In a minor way Conway showed that an MP could still sway events from behind the scenes, evidently enjoying himself too much as he did so. He was funny and self-deprecating, but then he had quite a lot to laugh about and now he has a mountain of material for self-deprecation.

But Conway's fun-loving lifestyle is not an argument for depriving MPs of allowances. Because some MPs struggle to find a defining purpose and a few of them lapse into abusing the system there is no case for turning them all into pathetic figures sharing a shabby old photocopier in the corner of a decaying room.

As well as reviewing the role and purpose of MPs, which incidentally should lead to fewer in number, there is a need for a much wider debate about how we pay for politics, one that goes beyond the funding of parties. At the moment MPs' allowances are fairly generous, but other areas of British politics are peculiarly under-resourced.

Those who go into 10 Downing Street from the outside are still taken aback by the limited resources available to a Prime Minister. When a senior figure at the BBC, Bill Bush, went to work for Tony Blair he could not believe that the computer system in Downing Street was far more primitive than the one at his previous employers. This was a time when Downing Street was being portrayed as a mighty empire running everything.

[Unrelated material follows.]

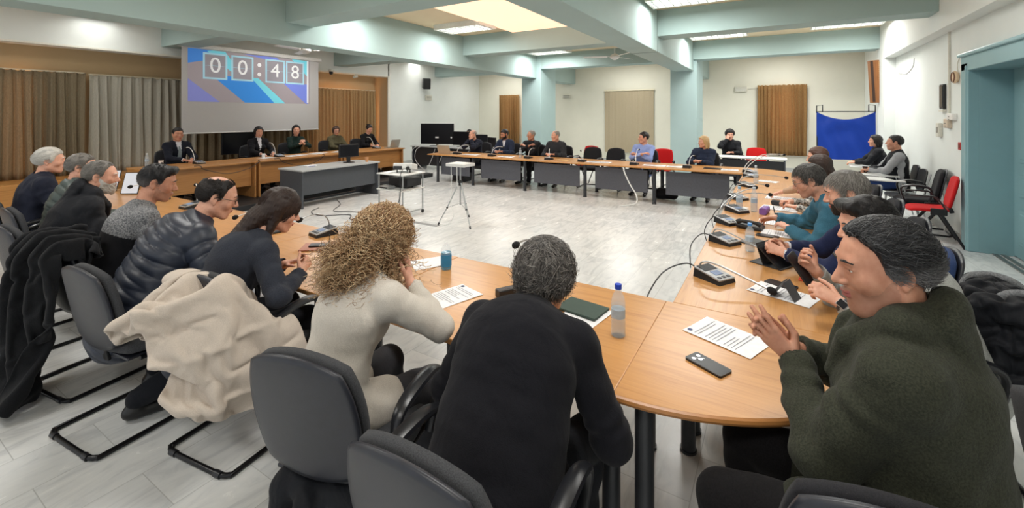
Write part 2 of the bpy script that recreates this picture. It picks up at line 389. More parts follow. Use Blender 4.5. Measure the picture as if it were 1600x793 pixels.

Visitors from abroad are sometimes surprised, when asked to meet Prime Ministerial advisers, to face one or two individuals in a sort of living room in Downing Street rather than an entire department. Even the separate rows over party funding and campaign financing illustrate the puny scale of the funding for politics here compared with the millions currently being spent in the US.

The career of the Scottish Labour leader, Wendy Alexander, is supposedly hanging by a thread because of a donation of around £900. A concern for the future of vibrant politics is that some of the donations are so small, not that they are so big.

The Conway revelations make it less likely that taxpayers will be willing to fund political parties. But the over-excited adventures of Yates of the Yard in relation to various funding allegations make it improbable that donors will come forward. So how are we going to pay for politics?

Labour MPs are relieved that the focus has switched to the Tories after their seemingly endless nightmare. Their relief will be short lived as each story serves to contaminate politics rather than a particular party. Gordon Brown entered Downing Street determined to restore trust in the government, an absurdly ambitious objective. Now political leaders as a whole face disillusionment.

It will take some bold measures to restore a degree of trust, but also a grown-up debate among voters about whether or not they want to live in a democracy. If they do, they will have to pay for it.